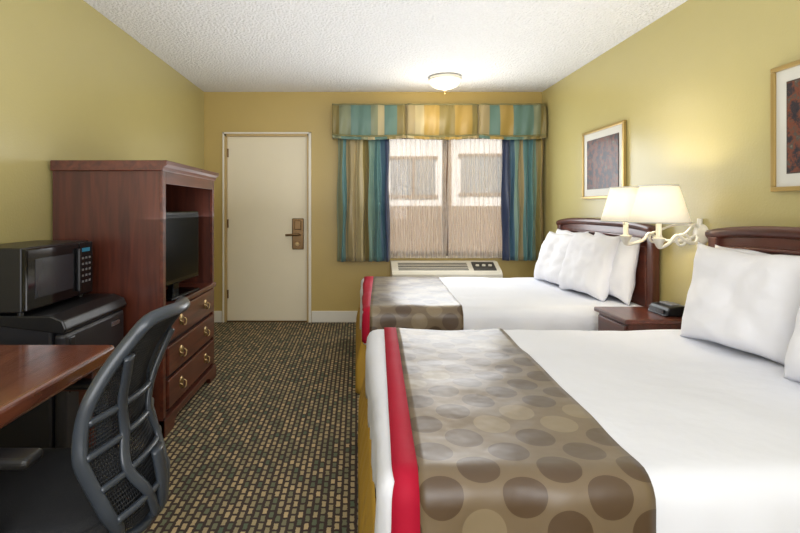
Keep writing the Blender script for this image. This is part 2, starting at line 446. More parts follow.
# valance : soft fabric pelmet with front and two returns, three gathered panels
v = empty("window_valance", (.85, YB-.1, 1.95))
VX0, VX1, VY = -.25, 1.935, YB-.17
SEAMS = (VX0, .50, 1.25, VX1)
def pt(u):
    L = [.168, VX1-VX0, .168]; T = sum(L); s = u*T
    if s < L[0]: return VX0, YB-.002-s
    s -= L[0]
    if s < L[1]: return VX0+s, VY
    s -= L[1]
    return VX1, VY+min(s, .166)
def zb(x):
    for a_, b_ in zip(SEAMS, SEAMS[1:]):
        if a_ <= x <= b_:
            return 1.968-.022*math.sin(math.pi*(x-a_)/(b_-a_))**.6
    return 1.968
VT_ = 2.272
def vfn(u, t):
    x, y = pt(u)
    z = VT_+(zb(x)-VT_)*t
    if y <= VY+1e-6:
        seam = sum(math.exp(-((x-px)/.014)**2) for px in (.50, 1.25))
        near = sum(math.exp(-((x-px)/.09)**2) for px in SEAMS)
        y += .032*seam
        y -= .022*math.sin(math.pi*min(1, t*1.02))**.7
        y += (.006+.008*near)*math.sin(x*(46)+2*math.sin(x*7)+t*1.5)*(.35+.65*abs(2*t-1))
        y += .004*math.sin(x*23+t*4)
    return (x, y, z)
surf("front_fabric", vfn, 420, 14, M['valance'], v, thick=.006)
boxes("top_board", [(VX0+.012, VX1-.012, VY+.04, YB-.001, 2.245, 2.262)], M['trim'], v)
def weltp(t, dz):
    pts = []
    for i in range(121):
        x, y, z = vfn(min(.999, i/120), t); pts.append((x, y-.004, z+dz))
    return pts
tube("top_piping", weltp(0, .0), .009, M['welt'], v, sm=1)
tube("bottom_piping", weltp(1, .0), .009, M['welt'], v, sm=1)
def ruf(u, t):
    x, y, z = vfn(u, 1); return (x, y-.002-.012*t+.007*math.sin(x*75)*t, z-.038*t)
surf("bottom_flounce", ruf, 420, 3, M['valance'], v, uvfn=lambda u, t: ((u+.04) % 1, t), thick=.003)

# PTAC air conditioner
a = empty("air_conditioner", (.9, YB-.1, .25))
AX0, AX1, AY = .35, 1.46, YB-.30
prism("housing", [(YB-.002, .24), (AY+.02, .24), (AY, .27), (AY, .545), (AY+.02, .57), (AY+.20, .655), (YB-.002, .655)], 'X', AX0, AX1, M['ac'], a, bevel=.006)
def slope(yy): return .57+(yy-AY-.02)*.085/.18
for i in range(5):
    yy = AY+.045+i*.028
    prism("vent_slot_%d" % i, [(yy, slope(yy)-.004), (yy, slope(yy)+.002), (yy+.013, slope(yy+.013)+.002), (yy+.013, slope(yy)-.004)], 'X', AX0+.07, AX1-.33, M['acdark'], a)
prism("control_panel", [(AY+.04, slope(AY+.04)-.004), (AY+.04, slope(AY+.04)+.006), (AY+.18, slope(AY+.18)+.006), (AY+.18, slope(AY+.18)-.004)], 'X', AX1-.28, AX1-.05, M['acdark'], a)
for i in range(3):
    lathe("knob_%d" % i, [(.02, 0), (.017, .018), (.001, .019)], (AX1-.23+i*.065, AY+.11, slope(AY+.11)+.004), M['ac'], a, n=16)
for i in range(7):
    z = .29+i*.034
    boxes("front_louver_%d" % i, [(AX0+.04, AX1-.04, AY-.004, AY+.004, z, z+.014)], M['acdark'], a)

# ceiling light fixture
def ceiling_fixture(x, y, watts):
    l = empty("ceiling_light", (x, y, H))
    lathe("metal_rim", [(.13, 0), (.15, -.008), (.155, -.022), (.145, -.035), (.135, -.032)], (x, y, H), M['lampmetal'], l, 40)
    prof = [(.145, -.028)]+[(.145*math.cos(t), -.032-.085*math.sin(t)) for t in [i*math.pi/20 for i in range(1, 10)]]+[(.02, -.118), (.012, -.13), (.001, -.14)]
    lathe("glass_bowl", prof, (x, y, H), M['fixglass'], l, 40)
    lathe("finial", [(.001, -.16), (.01, -.155), (.014, -.142), (.008, -.132), (.012, -.12)], (x, y, H), M['brass'], l, 16)
    ld = bpy.data.lights.new("bulb", 'POINT'); ld.energy = watts; ld.color = (1, .86, .62); ld.shadow_soft_size = .12
    o = bpy.data.objects.new("bulb", ld); COL.objects.link(o); o.location = (0, 0, -.32); o.parent = l
ceiling_fixture(.825, 4.69, 7.5)

# ------------------------------------------------------------ beds
def rb_surface(name, bed, xs, mat, parent, off=0.0, zlow=None, sides=('y0', 'y1', 'x0'), skew=0.0, amp=1.0, sp=.03, seed=0, fold=0.012):
    x0, x1, y0, y1, z1, zbase, r = bed
    if zlow is None: zlow = zbase
    xa, xb = xs
    nx = max(2, int((xb-xa)/sp)); ny = int((y1-y0)/sp); nz = max(3, int((z1-zlow)/sp))
    bm = bmesh.new(); uvl = bm.loops.layers.uv.new("UVMap"); V = {}
    def vert(i, j, k, side):
        key = (i, j, k)
        x = xa+(xb-xa)*i/nx; y = y0+(y1-y0)*j/ny; z = zlow+(z1-zlow)*k/nz
        x += skew*(y-(y0+y1)/2)
        if key not in V:
            rr = r
            cx = min(max(x, x0+rr), x1); cy = min(max(y, y0+rr), y1-rr); cz = min(z, z1-rr)
            cvec = Vector((cx, cy, cz)); dv = Vector((x, y, z))-cvec
            dn = dv.normalized() if dv.length > 1e-6 else Vector((0, 0, 1))
            p = cvec+dn*(rr+off)
            n1 = noise.noise(Vector((x*3.1+seed, y*3.1, z*3.1)))*.012+noise.noise(Vector((x*8+seed, y*8, z*8)))*.004
            drop = max(0, z1-z)/.25
            if abs(dn.z) < .6:
                foot = abs(dn.x) > abs(dn.y)
                s = y if foot else x
                ff = fold*(.4 if foot else 1)
                n1 += ff*drop*(math.sin(s*17+seed)+.5*math.sin(s*41+1.3*seed))+(.0 if foot else .02)*drop
            p += dn*n1*amp
            V[key] = bm.verts.new(p)
        dz = z1-z
        uu, vv = x, y
        if side == 'y0': vv = y0-dz
        if side == 'y1': vv = y1+dz
        if side == 'x0': uu = x0-dz
        return V[key], (uu, vv)
    def quad(ks, side):
        vs = [vert(*k, side) for k in ks]
        f = bm.faces.new([q[0] for q in vs])
        for lp, q in zip(f.loops, vs): lp[uvl].uv = q[1]
    for i in range(nx):
        for j in range(ny):
            quad([(i, j, nz), (i+1, j, nz), (i+1, j+1, nz), (i, j+1, nz)], 't')
    for k in range(nz):
        for i in range(nx):
            if 'y0' in sides: quad([(i, 0, k), (i+1, 0, k), (i+1, 0, k+1), (i, 0, k+1)], 'y0')
            if 'y1' in sides: quad([(i+1, ny, k), (i, ny, k), (i, ny, k+1), (i+1, ny, k+1)], 'y1')
        for j in range(ny):
            if 'x0' in sides: quad([(0, j+1, k), (0, j, k), (0, j, k+1), (0, j+1, k+1)], 'x0')
    o = finish(name, bm, mat, parent, smooth=True)
    md = o.modifiers.new("sol", 'SOLIDIFY'); md.thickness = .004; md.offset = -1
    return o

def headboard(parent, y0, y1):
    yc = (y0+y1)/2; hw = (y1-y0)/2
    def top(y, base, rise):
        t = abs(y-yc)/hw
        return base+rise*(1-t**4)
    N = 28
    ys = [y0+.03+(y1-y0-.06)*i/N for i in range(N+1)]
    poly = [(ys[0], .25)]+[(y, top(y, 1.04, .035)) for y in ys]+[(ys[-1], .25)]
    prism("headboard_panel", poly, 'X', 1.915, 1.94, M['cherryh'], parent)
    tube("headboard_top_rail", [(1.915, y, top(y, 1.065, .035)) for y in [y0-.01+(y1-y0+.02)*i/N for i in range(N+1)]], .02, M['cherryh'], parent, sm=1, flat=(.026, .032))
    tube("headboard_lower_bead", [(1.910, y, top(y, .985, .03)) for y in ys], .012, M['cherryh'], parent, sm=1)
    for i, y in enumerate((y0, y1-.06)):
        boxes("headboard_post_%d" % i, [(1.893, 1.945, y, y+.06, 0, 1.055)], M['cherry'], parent, bevel=.006)
    pw = (y1-y0-.2)/3
    for i in range(3):
        a0 = y0+.08+i*(pw+.02)
        boxes("headboard_raised_panel_%d" % i, [(1.900, 1.92, a0, a0+pw, .45, .955)], M['cherryh'], parent, bevel=.012)

def pillow_obj(name, w, h, t, pos, yaw, lean, seed):
    nu, nv = 40, 30
    R = Matrix.Rotation(math.radians(yaw), 3, 'Z')
    lean = math.radians(lean)
    ex = R @ Vector((0, -1, 0)); ey = R @ Vector((math.sin(lean), 0, math.cos(lean))); ez = ex.cross(ey)
    bm = bmesh.new(); g = {}
    for s in (1, -1):
        for i in range(nu+1):
            for j in range(nv+1):
                u = -1+2*i/nu; v_ = -1+2*j/nv
                edge = (abs(u) == 1 or abs(v_) == 1)
                if s == -1 and edge: g[(s, i, j)] = g[(1, i, j)]; continue
                px = u*(1-.07*(1-v_*v_)*abs(u)**4); py = v_*(1-.09*(1-u*u)*abs(v_)**4)
                th = ((1-u**4)*(1-v_**4))**.62
                wr = noise.noise(Vector((u*2.2+seed, v_*2.2, s)))*.20+noise.noise(Vector((u*4+seed, v_*4, s*2)))*.12
                sag = 1-.2*v_
                z = s*t*.5*th*(sag+wr)
                P = Vector(pos)+ex*px*w/2+ey*(py*h/2)+ez*z
                P.z += .018*noise.noise(Vector((u*1.7+seed, v_, 5)))
                g[(s, i, j)] = bm.verts.new(P)
    for s in (1, -1):
        for i in range(nu):
            for j in range(nv):
                q = [g[(s, i, j)], g[(s, i+1, j)], g[(s, i+1, j+1)], g[(s, i, j+1)]]
                if s == -1: q.reverse()
                bm.faces.new(q)
    bmesh.ops.recalc_face_normals(bm, faces=bm.faces)
    return finish(name, bm, M['pillow'], None, smooth=True)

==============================

§ **PROMPT**
Your task is to reproduce exactly the lines from the start of the data above through the line containing "1, t), thick=.003)", leaving every picture out.

§ **EXERCISE ANSWER**
Keep writing the Blender script for this image. This is part 2, starting at line 446. More parts follow.
# valance : soft fabric pelmet with front and two returns, three gathered panels
v = empty("window_valance", (.85, YB-.1, 1.95))
VX0, VX1, VY = -.25, 1.935, YB-.17
SEAMS = (VX0, .50, 1.25, VX1)
def pt(u):
    L = [.168, VX1-VX0, .168]; T = sum(L); s = u*T
    if s < L[0]: return VX0, YB-.002-s
    s -= L[0]
    if s < L[1]: return VX0+s, VY
    s -= L[1]
    return VX1, VY+min(s, .166)
def zb(x):
    for a_, b_ in zip(SEAMS, SEAMS[1:]):
        if a_ <= x <= b_:
            return 1.968-.022*math.sin(math.pi*(x-a_)/(b_-a_))**.6
    return 1.968
VT_ = 2.272
def vfn(u, t):
    x, y = pt(u)
    z = VT_+(zb(x)-VT_)*t
    if y <= VY+1e-6:
        seam = sum(math.exp(-((x-px)/.014)**2) for px in (.50, 1.25))
        near = sum(math.exp(-((x-px)/.09)**2) for px in SEAMS)
        y += .032*seam
        y -= .022*math.sin(math.pi*min(1, t*1.02))**.7
        y += (.006+.008*near)*math.sin(x*(46)+2*math.sin(x*7)+t*1.5)*(.35+.65*abs(2*t-1))
        y += .004*math.sin(x*23+t*4)
    return (x, y, z)
surf("front_fabric", vfn, 420, 14, M['valance'], v, thick=.006)
boxes("top_board", [(VX0+.012, VX1-.012, VY+.04, YB-.001, 2.245, 2.262)], M['trim'], v)
def weltp(t, dz):
    pts = []
    for i in range(121):
        x, y, z = vfn(min(.999, i/120), t); pts.append((x, y-.004, z+dz))
    return pts
tube("top_piping", weltp(0, .0), .009, M['welt'], v, sm=1)
tube("bottom_piping", weltp(1, .0), .009, M['welt'], v, sm=1)
def ruf(u, t):
    x, y, z = vfn(u, 1); return (x, y-.002-.012*t+.007*math.sin(x*75)*t, z-.038*t)
surf("bottom_flounce", ruf, 420, 3, M['valance'], v, uvfn=lambda u, t: ((u+.04) % 1, t), thick=.003)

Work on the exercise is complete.